From Figures of Earth (1921) by James Branch Cabell:
He came upon Manuel like a whirlwind, and Manuel had no choice in the matter. So they fought, and presently Manuel brought the vermilion knight to the ground, and, dismounting, killed him. It was noticeable that from the death-wound came no blood, but only a flowing of very fine black sand, out of which scrambled and hastily scampered away a small vermilion-colored mouse.
From Adept's Gambit (1947) by Fritz Leiber:
Had any of them been watching the corpse of Anra Devadoris at this moment, they would have seen a slight twitching of the lower jaw. At last the mouth came open, and out leaped a tiny black mouse ... A wine jar, hurled by Fafhrd, shattered on the crack into which it shot; Fafhrd had seen, or thought he had seen, the untoward place from which the mouse had come.
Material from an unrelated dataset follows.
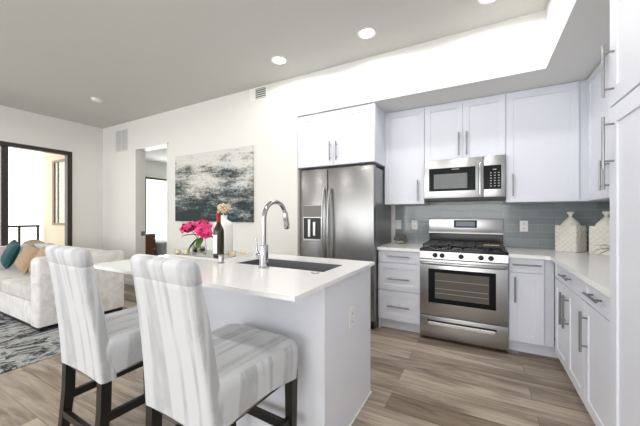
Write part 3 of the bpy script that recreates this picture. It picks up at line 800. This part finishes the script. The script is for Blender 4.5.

"Mice in his mouth," he hiccuped. "What dirty habits for a pleasant young man! A nasty, degrading business, this thinking oneself an adept."
"I am reminded," said the Mouser, "of what a witch told me about adepts. She said that, if an adept chances to die, his soul is reincarnated in a mouse. If, as a mouse, he managed to kill a rat, his soul passes over into a rat. As a rat, he must kill a cat; as a cat, a wolf; as a wolf, a panther; and, as a panther, a man. Then he can recommence his adeptry. Of course, it seldom happens that anyone gets all the way through the sequence and in any case it takes a very long time. Trying to kill a rat is enough to satisfy a mouse with mousedom."
So, I am curious: was Leiber inspired by a passing phrase of Cabell’s, and expanded on the idea of what might happen if one killed an adept, or is there some piece of actual mythology—or simply an earlier author—that both of them might have been familiar with? Have any other authors played with this notion?